------ Source data

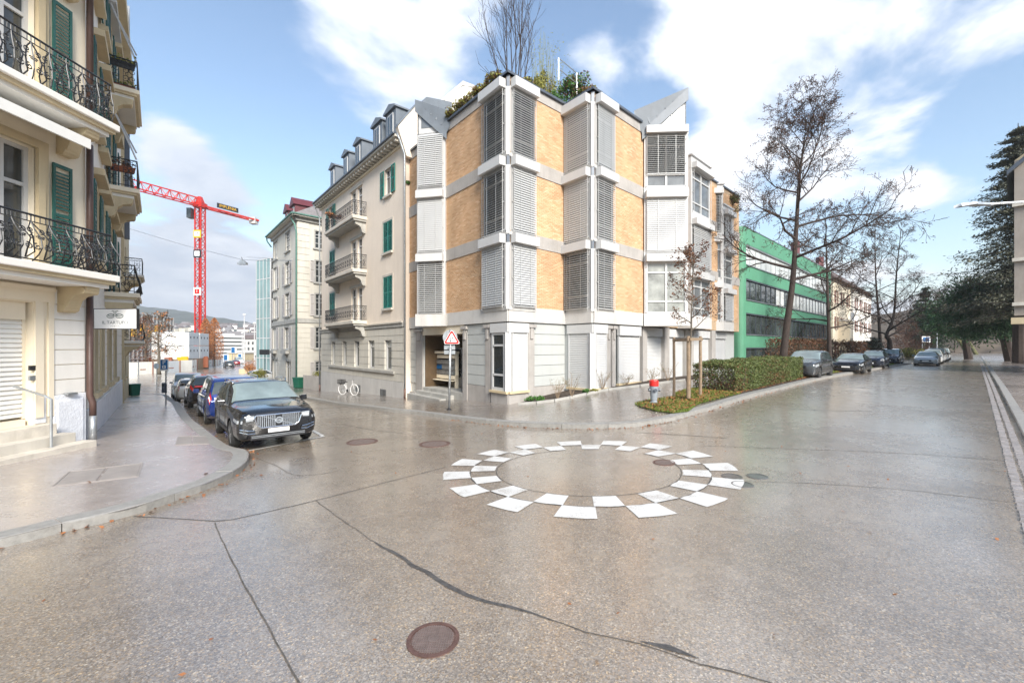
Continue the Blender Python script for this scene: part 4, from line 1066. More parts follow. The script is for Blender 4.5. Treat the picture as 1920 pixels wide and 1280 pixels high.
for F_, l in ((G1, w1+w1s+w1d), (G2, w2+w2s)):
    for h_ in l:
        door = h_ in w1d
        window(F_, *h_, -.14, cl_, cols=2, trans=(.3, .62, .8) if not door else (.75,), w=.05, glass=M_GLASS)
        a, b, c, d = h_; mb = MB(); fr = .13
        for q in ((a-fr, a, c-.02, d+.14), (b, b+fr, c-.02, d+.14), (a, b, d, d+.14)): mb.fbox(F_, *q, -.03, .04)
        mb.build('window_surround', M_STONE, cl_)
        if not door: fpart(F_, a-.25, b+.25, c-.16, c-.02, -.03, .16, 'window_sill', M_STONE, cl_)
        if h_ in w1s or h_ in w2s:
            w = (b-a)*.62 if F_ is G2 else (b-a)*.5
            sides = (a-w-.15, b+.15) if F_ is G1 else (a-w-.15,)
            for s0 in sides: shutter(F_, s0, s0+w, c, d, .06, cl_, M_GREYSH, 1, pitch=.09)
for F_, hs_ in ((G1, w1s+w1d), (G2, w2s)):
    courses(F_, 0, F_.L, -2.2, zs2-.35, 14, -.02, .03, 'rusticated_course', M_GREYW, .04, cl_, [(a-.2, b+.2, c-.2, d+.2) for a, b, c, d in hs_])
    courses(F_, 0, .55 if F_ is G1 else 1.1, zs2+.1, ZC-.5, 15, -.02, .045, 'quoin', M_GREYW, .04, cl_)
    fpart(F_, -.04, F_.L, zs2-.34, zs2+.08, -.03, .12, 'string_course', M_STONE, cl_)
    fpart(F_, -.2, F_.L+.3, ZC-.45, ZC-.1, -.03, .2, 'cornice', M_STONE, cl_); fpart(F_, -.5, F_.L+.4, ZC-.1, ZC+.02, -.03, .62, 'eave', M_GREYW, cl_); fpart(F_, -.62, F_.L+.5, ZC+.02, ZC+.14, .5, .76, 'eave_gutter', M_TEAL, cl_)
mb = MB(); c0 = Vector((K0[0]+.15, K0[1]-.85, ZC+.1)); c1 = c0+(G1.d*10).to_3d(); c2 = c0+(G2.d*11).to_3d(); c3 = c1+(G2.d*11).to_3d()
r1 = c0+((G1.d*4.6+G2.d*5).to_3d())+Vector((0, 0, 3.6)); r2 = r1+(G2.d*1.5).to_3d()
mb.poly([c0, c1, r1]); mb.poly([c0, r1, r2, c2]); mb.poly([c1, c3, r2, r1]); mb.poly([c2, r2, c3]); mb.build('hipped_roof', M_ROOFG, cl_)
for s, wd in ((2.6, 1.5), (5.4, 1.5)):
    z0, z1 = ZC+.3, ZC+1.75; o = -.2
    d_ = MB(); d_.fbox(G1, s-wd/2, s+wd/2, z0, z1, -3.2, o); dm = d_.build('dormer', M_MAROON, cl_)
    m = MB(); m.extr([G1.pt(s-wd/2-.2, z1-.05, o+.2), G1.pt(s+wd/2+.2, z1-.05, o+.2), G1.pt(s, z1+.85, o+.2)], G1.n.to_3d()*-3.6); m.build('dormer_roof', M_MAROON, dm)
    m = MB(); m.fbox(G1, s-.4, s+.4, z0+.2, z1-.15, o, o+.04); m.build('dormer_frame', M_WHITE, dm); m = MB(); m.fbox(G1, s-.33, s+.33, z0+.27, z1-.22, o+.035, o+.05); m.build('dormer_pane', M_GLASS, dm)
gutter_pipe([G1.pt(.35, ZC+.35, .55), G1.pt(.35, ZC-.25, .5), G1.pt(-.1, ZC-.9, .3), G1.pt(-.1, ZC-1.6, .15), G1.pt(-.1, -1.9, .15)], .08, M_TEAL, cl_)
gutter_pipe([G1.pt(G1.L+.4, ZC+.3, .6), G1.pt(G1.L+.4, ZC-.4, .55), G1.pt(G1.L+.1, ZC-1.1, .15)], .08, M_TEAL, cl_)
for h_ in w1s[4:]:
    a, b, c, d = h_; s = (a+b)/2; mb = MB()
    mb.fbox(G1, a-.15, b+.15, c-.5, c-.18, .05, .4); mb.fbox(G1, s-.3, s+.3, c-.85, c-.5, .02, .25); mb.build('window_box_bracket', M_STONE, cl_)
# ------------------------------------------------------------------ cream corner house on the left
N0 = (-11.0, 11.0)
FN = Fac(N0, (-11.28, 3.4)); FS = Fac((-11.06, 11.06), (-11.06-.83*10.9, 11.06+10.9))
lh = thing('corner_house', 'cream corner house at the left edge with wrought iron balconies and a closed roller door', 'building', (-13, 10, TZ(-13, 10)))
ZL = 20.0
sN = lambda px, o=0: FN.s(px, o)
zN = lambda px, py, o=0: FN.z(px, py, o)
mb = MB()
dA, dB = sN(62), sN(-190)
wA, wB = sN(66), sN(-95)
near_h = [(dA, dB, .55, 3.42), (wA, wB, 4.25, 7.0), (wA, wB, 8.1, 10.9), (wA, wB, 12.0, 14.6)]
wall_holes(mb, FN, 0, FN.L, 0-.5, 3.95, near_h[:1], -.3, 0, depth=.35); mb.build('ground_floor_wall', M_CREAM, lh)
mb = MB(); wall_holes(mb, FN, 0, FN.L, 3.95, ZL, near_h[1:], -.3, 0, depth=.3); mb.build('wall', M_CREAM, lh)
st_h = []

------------

Reproduce the material in its entirety and word for word, without the pictures.

Exercise result:
Continue the Blender Python script for this scene: part 4, from line 1066. More parts follow. The script is for Blender 4.5. Treat the picture as 1920 pixels wide and 1280 pixels high.
for F_, l in ((G1, w1+w1s+w1d), (G2, w2+w2s)):
    for h_ in l:
        door = h_ in w1d
        window(F_, *h_, -.14, cl_, cols=2, trans=(.3, .62, .8) if not door else (.75,), w=.05, glass=M_GLASS)
        a, b, c, d = h_; mb = MB(); fr = .13
        for q in ((a-fr, a, c-.02, d+.14), (b, b+fr, c-.02, d+.14), (a, b, d, d+.14)): mb.fbox(F_, *q, -.03, .04)
        mb.build('window_surround', M_STONE, cl_)
        if not door: fpart(F_, a-.25, b+.25, c-.16, c-.02, -.03, .16, 'window_sill', M_STONE, cl_)
        if h_ in w1s or h_ in w2s:
            w = (b-a)*.62 if F_ is G2 else (b-a)*.5
            sides = (a-w-.15, b+.15) if F_ is G1 else (a-w-.15,)
            for s0 in sides: shutter(F_, s0, s0+w, c, d, .06, cl_, M_GREYSH, 1, pitch=.09)
for F_, hs_ in ((G1, w1s+w1d), (G2, w2s)):
    courses(F_, 0, F_.L, -2.2, zs2-.35, 14, -.02, .03, 'rusticated_course', M_GREYW, .04, cl_, [(a-.2, b+.2, c-.2, d+.2) for a, b, c, d in hs_])
    courses(F_, 0, .55 if F_ is G1 else 1.1, zs2+.1, ZC-.5, 15, -.02, .045, 'quoin', M_GREYW, .04, cl_)
    fpart(F_, -.04, F_.L, zs2-.34, zs2+.08, -.03, .12, 'string_course', M_STONE, cl_)
    fpart(F_, -.2, F_.L+.3, ZC-.45, ZC-.1, -.03, .2, 'cornice', M_STONE, cl_); fpart(F_, -.5, F_.L+.4, ZC-.1, ZC+.02, -.03, .62, 'eave', M_GREYW, cl_); fpart(F_, -.62, F_.L+.5, ZC+.02, ZC+.14, .5, .76, 'eave_gutter', M_TEAL, cl_)
mb = MB(); c0 = Vector((K0[0]+.15, K0[1]-.85, ZC+.1)); c1 = c0+(G1.d*10).to_3d(); c2 = c0+(G2.d*11).to_3d(); c3 = c1+(G2.d*11).to_3d()
r1 = c0+((G1.d*4.6+G2.d*5).to_3d())+Vector((0, 0, 3.6)); r2 = r1+(G2.d*1.5).to_3d()
mb.poly([c0, c1, r1]); mb.poly([c0, r1, r2, c2]); mb.poly([c1, c3, r2, r1]); mb.poly([c2, r2, c3]); mb.build('hipped_roof', M_ROOFG, cl_)
for s, wd in ((2.6, 1.5), (5.4, 1.5)):
    z0, z1 = ZC+.3, ZC+1.75; o = -.2
    d_ = MB(); d_.fbox(G1, s-wd/2, s+wd/2, z0, z1, -3.2, o); dm = d_.build('dormer', M_MAROON, cl_)
    m = MB(); m.extr([G1.pt(s-wd/2-.2, z1-.05, o+.2), G1.pt(s+wd/2+.2, z1-.05, o+.2), G1.pt(s, z1+.85, o+.2)], G1.n.to_3d()*-3.6); m.build('dormer_roof', M_MAROON, dm)
    m = MB(); m.fbox(G1, s-.4, s+.4, z0+.2, z1-.15, o, o+.04); m.build('dormer_frame', M_WHITE, dm); m = MB(); m.fbox(G1, s-.33, s+.33, z0+.27, z1-.22, o+.035, o+.05); m.build('dormer_pane', M_GLASS, dm)
gutter_pipe([G1.pt(.35, ZC+.35, .55), G1.pt(.35, ZC-.25, .5), G1.pt(-.1, ZC-.9, .3), G1.pt(-.1, ZC-1.6, .15), G1.pt(-.1, -1.9, .15)], .08, M_TEAL, cl_)
gutter_pipe([G1.pt(G1.L+.4, ZC+.3, .6), G1.pt(G1.L+.4, ZC-.4, .55), G1.pt(G1.L+.1, ZC-1.1, .15)], .08, M_TEAL, cl_)
for h_ in w1s[4:]:
    a, b, c, d = h_; s = (a+b)/2; mb = MB()
    mb.fbox(G1, a-.15, b+.15, c-.5, c-.18, .05, .4); mb.fbox(G1, s-.3, s+.3, c-.85, c-.5, .02, .25); mb.build('window_box_bracket', M_STONE, cl_)
# ------------------------------------------------------------------ cream corner house on the left
N0 = (-11.0, 11.0)
FN = Fac(N0, (-11.28, 3.4)); FS = Fac((-11.06, 11.06), (-11.06-.83*10.9, 11.06+10.9))
lh = thing('corner_house', 'cream corner house at the left edge with wrought iron balconies and a closed roller door', 'building', (-13, 10, TZ(-13, 10)))
ZL = 20.0
sN = lambda px, o=0: FN.s(px, o)
zN = lambda px, py, o=0: FN.z(px, py, o)
mb = MB()
dA, dB = sN(62), sN(-190)
wA, wB = sN(66), sN(-95)
near_h = [(dA, dB, .55, 3.42), (wA, wB, 4.25, 7.0), (wA, wB, 8.1, 10.9), (wA, wB, 12.0, 14.6)]
wall_holes(mb, FN, 0, FN.L, 0-.5, 3.95, near_h[:1], -.3, 0, depth=.35); mb.build('ground_floor_wall', M_CREAM, lh)
mb = MB(); wall_holes(mb, FN, 0, FN.L, 3.95, ZL, near_h[1:], -.3, 0, depth=.3); mb.build('wall', M_CREAM, lh)
st_h = []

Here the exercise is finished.